Sunday, September 12, 2010

My Yogurt Rant

People are often surprised when I talk about homemade yogurt. They always want to know how it is made. After this rant, I promise to post my yogurt recipe with pictures - as if you need a recipe; it is so easy!

I remember back in high school, I had a math teacher who talked about making homemade yogurt. I thought he was crazy; I just couldn't imagine how homemade yogurt would taste. It sounded too healthy and just a little too "crunchy" to appeal to the me back then - why the Hell would one make yogurt anyway?

Well that was decades ago. I have changed and grown. So cliché, isn't?

How did my own yogurt making  begin? It is a long story.

A few years ago, I became SO enraged about a strange phenomenon. Yogurt is the only food product I have ever found where the smaller-sized, single-serving packaging is actually CHEAPER than the  larger-sized tub. Really, it is the only item I have found that works this way - aren't we always taught we save money on the larger sized, bulk purchase?

Grey-Bruce Public Health have a little cost comparison called "The Cost of Convenience." Mind you, most these products we don't buy ourselves and it isn't incredibly detailed, but you get the idea. Yogurt is the only item that is consistently cheaper in the single-servings. The document I linked to doesn't  explain that single serving packs in our area (since I can only comment on that) area nearly always on sale for a few dollars off. I would say that nearly every week 12 packs of yogurt are about $3.99 - the selection and brand vary, but if you aren't picky, you can pretty much count on that price when you need it. That makes a serving about $0.33.

That is only half the story too.

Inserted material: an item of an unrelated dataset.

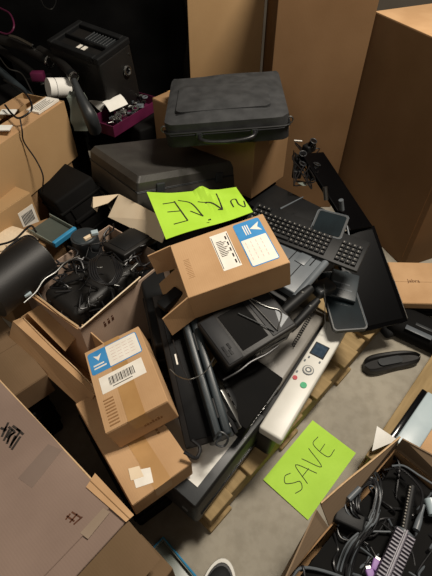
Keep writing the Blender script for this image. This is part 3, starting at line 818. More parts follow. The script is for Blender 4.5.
# white usb plug and small bits
fr = F((88, 250, .545), (98, 240, .545), (84, 246, .545), .012)
lone('plug', 'tan and white plug lying behind the rounded black device', 'plug', lay(90, 238, .55, 45), box(B(), -.022, -.007, 0, .022, .007, .012, .002), 'card_pale')
lone('connector', 'white square connector beside the tan plug', 'connector', lay(95, 234, .56, 20), box(B(), -.012, -.01, 0, .012, .01, .012, .002), 'cool_white')
lone('connector', 'small white connector at the near left rim of the open carton', 'connector', lay(28, 295, .515, 40), box(B(), -.012, -.008, 0, .012, .008, .01, .002), 'cool_white')
lone('connector', 'bright small metal connector on the right rim of the open carton', 'connector', lay(134, 268, .51, 60), box(B(), -.02, -.005, 0, .02, .005, .01, .002), 'steel')
rng = random.Random(3)
ei = elM.inverted()
for k in range(48):
    # loops in carton space
    x, y = rng.uniform(.05, eL-.05), rng.uniform(.05, eW-.05); z = eh+rng.uniform(-.03, .025); a = rng.uniform(0, 6.28); s = rng.uniform(.04, .11)
    pts = []
    for j in range(6):
        f = j/5-.5; pts.append(elM @ V((min(eL-.015, max(.015, x+math.cos(a)*s*f*2+rng.uniform(-.03, .03))), min(eW-.015, max(.015, y+math.sin(a)*s*f*2+rng.uniform(-.03, .03))), z+rng.uniform(-.015, .02))))
    if k % 6 == 0:
        cable(pts, .0016, 'steel', 'thin shiny grey cable tangled in the open carton of electronics', 'shiny cables in the open carton', world=True)
    else:
        cable(pts, rng.choice((.002, .003, .0038)), 'black_rubber', 'black cable tangled in the open carton of electronics', 'black cables in the open carton', world=True)
# coil over the rounded device
for k in range(4):
    pts = [P(104-3*k, 252+2*k, .56), P(96-2*k, 262, .58), P(98-2*k, 276+k, .575), P(108+2*k, 284, .56), P(116+2*k, 272-k, .56), P(112, 256, .56)]
    cable(pts, .003, label='black cable looped over the rounded black device', group='cable loops over the rounded device', world=True)
cable([(24, 303, .52), (36, 292, .52), (44, 280, .53), (56, 272, .53), (66, 262, .54), (80, 256, .55)], .0032, 'steel', 'shiny twisted cable between the black cylinder and the rounded device')
# ================= PRINTERS ON THE PALLET =================
# white multifunction printer
fr = F((282, 441, .30), (348, 328, .30), (225, 400, .30), .16, L=.50, W=.32)
L, W, h = fr.L, fr.W, fr.h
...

Consider these other issues:

  • A real serving of yogurt according to Canada's Food Guide is 175g / 3/4 cup - single servings are 113g. We are being forced to eat the smaller serving by producers - who actually asked for the smaller size? I would suggest that since this reduction happened over time, it is motivated by profits and nutritional compliance, just like cereal servings (to conform to sugar, fat and other rules - something might be now low-fat, lower sugar because the serving is smaller, without the producer actually changing anything).
  • 12-packs of yogurt are not stamped with a PIC (plastics identification code). Because of this, it is not recyclable - before you respond by stating that it is picked up when you put it in your blue box, remember picking up in only part of the process, really the easy part. Once they get to the sorting centre, a large volume of items are rejected and sent to the land fill.  See McMaster University's list of non-recyclables
  • 12-packs have a greater variety of flavours and types than tubs rather than the other way around. This would indicate to me that the 12-pack is now considered the "regular" size as opposed to the larger tub.
Making yogurt myself seemed like the only way out of this for me, since writing to companies really doesn't help unless you have a gazillion others doing so as well. Making my own, I have the serving size *I* want, unlimited flavours and styles AND I don't have to recycle or throw away anything.